Agoro Carbon Alliance encourages ranchers to rotate animals to avoid over-grazing and stimulate plant growth. Photo provided by Agoro Carbon Alliance.

Changing farming and ranching practices offer other avenues for addressing and removing global greenhouse gas emissions. Excessive fertilizer use can lead to nitrous oxide emissions, a powerful greenhouse gas, while traditional tilling accelerates the oxidation of soil organic carbon, releasing it into the atmosphere as carbon dioxide. Tractors and other farm machinery burn fossil fuel. Given its size and impact, agriculture “is a sector that just cannot be ignored,” said Dylan Lubbe, Commercial Director at Agoro Carbon Alliance.

To attack the problem, Agoro has recruited a small army of agronomists and other agriculture experts to help an expanding network of farmers and ranchers move away from traditional agricultural practices in favor of regenerative farming and ranching, a practice that removes carbon, improves soil health and boosts crop yields.

“Soil is a natural carbon sink,” said Lubbe. “Traditional agricultural practices disturb the soil, essentially letting that stored carbon dissipate into the atmosphere.”

In June 2025, Microsoft reached an agreement with Agoro to purchase 2.6 million metric tonnes of carbon dioxide removals over 12 years. Extensive soil sampling validated by third parties is expected to confirm the project’s carbon removal and storage and soil enhancement.

Agoro provides financial support for farmers and ranchers so they can feel more comfortable that changing to new farming and ranching methods won’t hurt their bottom line.

BECCS: Bioenergy With Carbon Capture And Geological Storage

Stockholm Exergi is retrofitting its bioenergy plant so carbon dioxide can be captured by burning forestry waste from sustainably managed harvests. Photo provided by Stockholm Exergi.

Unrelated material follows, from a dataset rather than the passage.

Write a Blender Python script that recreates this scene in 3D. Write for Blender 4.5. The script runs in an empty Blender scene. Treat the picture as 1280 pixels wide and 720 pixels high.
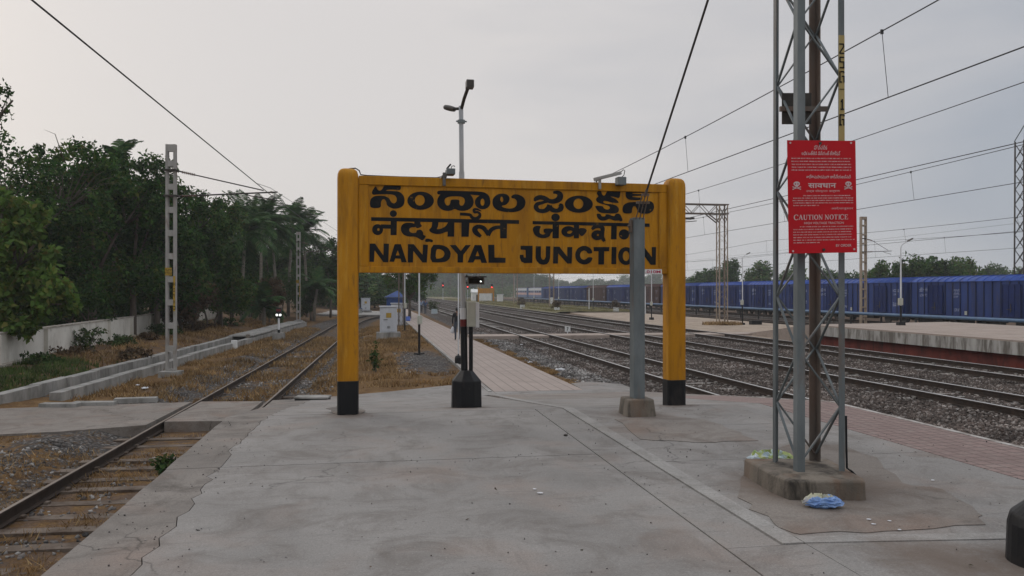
import bpy, math, random
import numpy as np
from mathutils import Vector, Matrix

SC = bpy.context.scene
COL = SC.collection
R = math.radians

# ------------------------------------------------------------------ camera, sky, sun, exposure
F = 1000.0          # focal length in photo pixels (1280 wide)
EYE = 1.65          # eye height above the platform (platform top is z = 0)
cam_d = bpy.data.cameras.new("camera")
cam_d.sensor_width = 36.0
cam_d.lens = 36.0 * F / 1280.0
cam_d.shift_y = 4.0 / 1280.0
cam_d.clip_end = 4000
cam = bpy.data.objects.new("camera", cam_d)
cam.location = (0, 0, EYE)
cam.rotation_euler = (R(90), 0, 0)
COL.objects.link(cam)
SC.camera = cam

SUN_AZ, SUN_EL = R(-52), R(24)      # behind the cloud, front left
world = bpy.data.worlds.new("World")
SC.world = world
world.use_nodes = True
nt = world.node_tree
nt.nodes.clear()
wo = nt.nodes.new("ShaderNodeOutputWorld")
bg = nt.nodes.new("ShaderNodeBackground")
sky = nt.nodes.new("ShaderNodeTexSky")
sky.sky_type = 'NISHITA'
sky.sun_disc = False
sky.sun_elevation = SUN_EL
sky.sun_rotation = SUN_AZ
sky.dust_density = 4.0
tc = nt.nodes.new("ShaderNodeTexCoord")
dt = nt.nodes.new("ShaderNodeVectorMath"); dt.operation = 'DOT_PRODUCT'
dt.inputs[1].default_value = (math.sin(R(-40)) * .95, math.cos(R(-40)) * .95, .30)
nt.links.new(tc.outputs['Generated'], dt.inputs[0])
mp = nt.nodes.new("ShaderNodeMapping"); mp.inputs['Scale'].default_value = (1.2, 1.2, 5.0)
nt.links.new(tc.outputs['Generated'], mp.inputs[0])
cn = nt.nodes.new("ShaderNodeTexNoise"); cn.inputs['Scale'].default_value = 2.2; cn.inputs['Detail'].default_value = 6
nt.links.new(mp.outputs[0], cn.inputs['Vector'])
ma = nt.nodes.new("ShaderNodeMath"); ma.operation = 'MULTIPLY_ADD'
ma.inputs[1].default_value = .50
nt.links.new(cn.outputs['Fac'], ma.inputs[0]); nt.links.new(dt.outputs['Value'], ma.inputs[2])
cr = nt.nodes.new("ShaderNodeValToRGB")
STOPS = [(0.0, (.62, .62, .63)), (.36, (.40, .435, .49)), (.55, (.405, .435, .49)), (.86, (.60, .590, .602)), (1.0, (.70, .672, .662))]
cr.color_ramp.elements[0].position = 0.0; cr.color_ramp.elements[0].color = STOPS[0][1] + (1,)
cr.color_ramp.elements[1].position = 1.0; cr.color_ramp.elements[1].color = STOPS[-1][1] + (1,)
for p_, c_ in STOPS[1:-1]:
    e = cr.color_ramp.elements.new(p_); e.color = c_ + (1,)
nt.links.new(ma.outputs[0], cr.inputs[0])
sc10 = nt.nodes.new("ShaderNodeVectorMath"); sc10.operation = 'SCALE'; sc10.inputs['Scale'].default_value = 10.0
nt.links.new(cr.outputs[0], sc10.inputs[0])
mixw = nt.nodes.new("ShaderNodeMix"); mixw.data_type = 'RGBA'
mixw.inputs['Factor'].default_value = 0.93            # nearly closed cloud cover
sepz = nt.nodes.new("ShaderNodeSeparateXYZ"); nt.links.new(tc.outputs['Generated'], sepz.inputs[0])
zr = nt.nodes.new("ShaderNodeMapRange"); zr.interpolation_type = 'SMOOTHSTEP'      # a closed cloud deck is brightest overhead
zr.inputs['From Min'].default_value = .30; zr.inputs['From Max'].default_value = .85; zr.inputs['To Min'].default_value = 10.0; zr.inputs['To Max'].default_value = 20.0
nt.links.new(sepz.outputs[2], zr.inputs['Value']); nt.links.new(zr.outputs[0], sc10.inputs['Scale'])
nt.links.new(sky.outputs[0], mixw.inputs[6]); nt.links.new(sc10.outputs[0], mixw.inputs[7])
nt.links.new(mixw.outputs[2], bg.inputs['Color'])
bg.inputs['Strength'].default_value = 0.1
nt.links.new(bg.outputs[0], wo.inputs['Surface'])

sun_d = bpy.data.lights.new("sun", 'SUN')
sun_d.energy = 0.5
sun_d.angle = R(30)
sun_d.color = (1, .95, .88)
sun = bpy.data.objects.new("sun", sun_d)
sdir = Vector((math.sin(SUN_AZ) * math.cos(SUN_EL), math.cos(SUN_AZ) * math.cos(SUN_EL), math.sin(SUN_EL)))
sun.rotation_euler = sdir.to_track_quat('Z', 'Y').to_euler()
sun.location = (-30, 20, 40)
COL.objects.link(sun)
vs = SC.view_settings
vs.view_transform = 'Standard'; vs.look = 'None'; vs.exposure = 0.0; vs.gamma = 1.0
vs.use_curve_mapping = False
SC.cycles.use_denoising = True
SC.cycles.max_bounces = 6
SC.cycles.transparent_max_bounces = 8
SC.cycles.volume_bounces = 1

# ------------------------------------------------------------------ helpers
rng = np.random.default_rng(7)
random.seed(11)
TA = R(9.8)                                    # the tracks run 9.8 degrees left of the view
DX, DY = -math.sin(TA), math.cos(TA)
def W(s, t, z=0.0):                            # s across the tracks, t along them
    return Vector((math.cos(TA) * s + DX * t, math.sin(TA) * s + DY * t, z))
def at(u, v, D):                               # point seen at photo pixel (u, v) at depth D
    return Vector(((u - 640) / F * D, D, EYE - (v - 364) / F * D))
def gp(u, v, z):                               # where pixel (u, v) meets height z
    return at(u, v, (EYE - z) * F / (v - 364))

def link(o, parent=None):
    COL.objects.link(o)
    if parent: o.parent = parent
    return o
def tag(o, label=None, cat=None, group=None, kind=None):
    if label: o['label'] = label
    if cat: o['category'] = cat
    if group: o['group'] = group
    if kind: o['kind'] = kind
    return o
def thing(name, label, cat, loc=(0, 0, 0), rz=0.0, group=None):
    o = bpy.data.objects.new(name, None)
    o.empty_display_size = .2
    o.location = loc; o.rotation_euler = (0, 0, rz)
    COL.objects.link(o)
    return tag(o, label, cat, group)
def dup(o, loc=None, rz=None, label=None, scale=None, group=None, parent=None):
    c = o.copy(); COL.objects.link(c)
    if parent: c.parent = parent
    if loc is not None: c.location = loc
    if rz is not None: c.rotation_euler = (0, 0, rz)
    if scale is not None: c.scale = scale if not isinstance(scale, (int, float)) else (scale,) * 3
    if label: c['label'] = label
    if group: c['group'] = group
    for ch in list(o.children): dup(ch, parent=c)
    return c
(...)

Another way to remove carbon dioxide is to capture it from burning biomass and store it underground in geological formations, using know-how first developed by the oil and gas industry. Stockholm Exergi, a Swedish energy giant, is addressing the complexity and high upfront costs of this approach by retrofitting its enormous bioenergy plant on the Stockholm waterfront so carbon dioxide can be captured by burning forestry waste from sustainably managed harvests.

Besides generating electricity, the plant already uses heat generated by its bioenergy process to warm the city of Stockholm. Now construction is underway to make it possible for carbon dioxide to be separated from flue gases and condensed so it can be transported by ship to the North Sea for storage.

“We are creating a flow of carbon from the atmosphere to the geosphere,” said Erik Rylander, Head of Commercial Operations at Stockholm Exergi.

In May 2025, Microsoft reached an expanded ten-year agreement with Stockholm Exergi to remove over 5 million metric tonnes of carbon dioxide.

Tropical Reforestation: Drones And Satellites Replace Tape Measures

re.green operates as an ecological restoration company, reclaiming lands deforested decades or even centuries ago. Photo provided by re.green.

Harnessing trees to capture carbon dioxide has come a long way since the 1980s. While measuring the width of tree trunks with tape measures still plays an important role in the field, as was typical of early reforestation efforts, Brazil’s re.green increasingly uses light-emitting drones and satellite imagery to monitor forest growth and carbon removal.

To lock up carbon dioxide, re.green operates as an ecological restoration company, reclaiming lands that were deforested decades or even centuries ago. “Our effort is to restore the original ecosystem,” said Thiago Picolo, Chief Executive of re.green.

In January 2025, re.green and Microsoft reached an expanded agreement to purchase a total of nearly 6.5 million metric tonnes of carbon dioxide and restore a total of 33,000 hectares in the Amazon and Atlantic Forest biomes.